As a rule, the general economic development was not favor­able to the complete advancement from slavery, and the Church made room for it on grounds of expediency. Serfdom can scarcely have disappeared in towns by the year 1000, while agricultural serfdom lingered on into the nineteenth century. Still there was the tendency toward freedom.

Prior to the thirteenth century the Church fathers concerned themselves but little about economic matters. For one thing a very simple independent domestic economy prevailed; and, on the other hand, purely religious ideas were in control. Conse­quently, one finds little but moral dissertation concerning the evils of luxury, and the like.

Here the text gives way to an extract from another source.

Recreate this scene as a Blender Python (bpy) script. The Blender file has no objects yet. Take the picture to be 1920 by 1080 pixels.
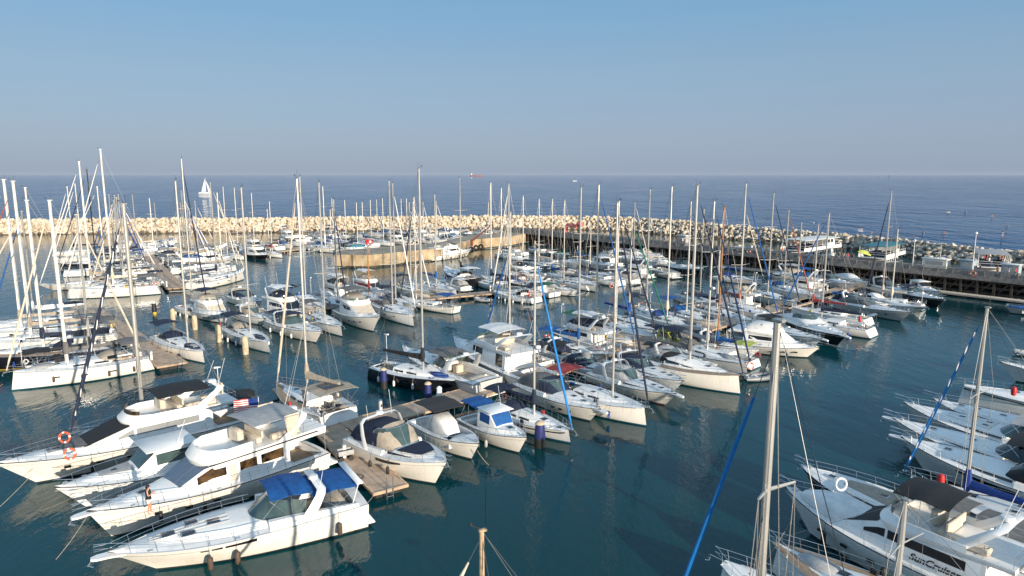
import bpy, math, random
from mathutils import Vector, Matrix
R = math.radians
sc = bpy.context.scene
col = sc.collection
# ---------------------------------------------------------------- camera
CAM_H = 21.0; FPX = 1280.0; PITCH = math.atan((540-327)/FPX)
cam = bpy.data.objects.new('camera', bpy.data.cameras.new('camera'))
col.objects.link(cam); sc.camera = cam
cam.data.sensor_width = 36; cam.data.lens = 36*FPX/1920
cam.data.clip_start = .5; cam.data.clip_end = 60000
cam.location = (0, 0, CAM_H); cam.rotation_euler = (R(90)-PITCH, 0, 0)
# ---------------------------------------------------------------- sky, sun, exposure
SUN_EL = R(12.5); SUN_AZ = R(35)            # azimuth measured from straight behind the camera towards the right
wd = bpy.data.worlds.new('World'); sc.world = wd; wd.use_nodes = True
nt = wd.node_tree; bg = nt.nodes['Background']
sky = nt.nodes.new('ShaderNodeTexSky'); sky.sky_type = 'NISHITA'; sky.sun_disc = False
sky.sun_elevation = SUN_EL; sky.sun_rotation = R(180)-SUN_AZ
sky.altitude = 0; sky.air_density = 1.0; sky.dust_density = 1.2; sky.ozone_density = 3.0
# low haze near the horizon, plus added fill from the upper sky: the Nishita sky is blended with a pale elevation gradient, both all round the horizon
tcw = nt.nodes.new('ShaderNodeTexCoord'); sp_ = nt.nodes.new('ShaderNodeSeparateXYZ'); nt.links.new(tcw.outputs['Generated'], sp_.inputs[0])
rw_ = nt.nodes.new('ShaderNodeValToRGB'); nt.links.new(sp_.outputs[2], rw_.inputs[0]); cr_ = rw_.color_ramp
for i_, (p_, c_) in enumerate([(.0, (.325,.40,.545)), (.05, (.315,.40,.55)), (.13, (.285,.415,.57)), (.26, (.175,.39,.62)), (.45, (.27,.47,.68)), (1, (.40,.58,.78))]):  # upper stops, out of view, brightened to lift the fill on shaded sides
    e_ = cr_.elements[i_] if i_ < 2 else cr_.elements.new(p_)
    e_.position = p_; e_.color = (*c_, 1)
mu_ = nt.nodes.new('ShaderNodeVectorMath'); mu_.operation = 'SCALE'; mu_.inputs['Scale'].default_value = 5.7; nt.links.new(rw_.outputs[0], mu_.inputs[0])
mxw = nt.nodes.new('ShaderNodeMix'); mxw.data_type = 'RGBA'; mxw.inputs[0].default_value = .85
nt.links.new(sky.outputs[0], mxw.inputs[6]); nt.links.new(mu_.outputs[0], mxw.inputs[7]); nt.links.new(mxw.outputs[2], bg.inputs[0])
bg.inputs[1].default_value = 0.12
sl = bpy.data.lights.new('sun', 'SUN'); sl.energy = 4.6; sl.angle = R(.5); sl.color = (1, .87, .70)
so = bpy.data.objects.new('sun', sl); col.objects.link(so); so.location = (30, -40, 60)
sd = Vector((math.sin(SUN_AZ)*math.cos(SUN_EL), -math.cos(SUN_AZ)*math.cos(SUN_EL), math.sin(SUN_EL)))
so.rotation_euler = sd.to_track_quat('Z', 'Y').to_euler()
sc.view_settings.view_transform = 'Standard'; sc.view_settings.look = 'None'
sc.view_settings.exposure = 0.55; sc.view_settings.gamma = 1
# ---------------------------------------------------------------- pixel helpers (1920x1080 photo pixels -> world)
cP, sP = math.cos(PITCH), math.sin(PITCH)
def ray(px, py):
    x = (px-960)/FPX; y = -(py-540)/FPX
    return Vector((x, cP+sP*y, -sP+cP*y))
def G(px, py, h=0.0):
    d = ray(px, py); t = (h-CAM_H)/d.z
    return Vector((d.x*t, d.y*t, h))
def zat(px, py, Y):
    d = ray(px, py); return CAM_H+Y*d.z/d.y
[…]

Among the most noteworthy eco­nomic ideas were those concerning the desirability of wealth, value, and the relative merits of different forms of industry. In these there is little new. Agriculture was praised; manufacture did not displease God; but trade could not be pleasing to the Deity. Material wealth was dangerous to spiritual welfare. though it was permissible to the laity if used for the good of their fellow men. As to value, the recognition of labor was preparing the way for a cost theory based on the labor element. The general notion appears to have been that value is absolute and independent of price. Accordingly, exchanges were looked upon as just or unjust in proportion to the equality of the absolute values; and usury was forbidden to churchmen on the ground that in the taking of interest a greater value would be exacted than that given, which would result in injustice to the borrower.

But as early as the eleventh century progress began. With the growth of monasteries, towns, handicraft, and commerce, and the increasing use of money, new phenomena were presented; while in the twelfth century the first Latin translation of Aris­totle's Politics found its way into western Europe. The latter fact marks an epoch in medieval thought.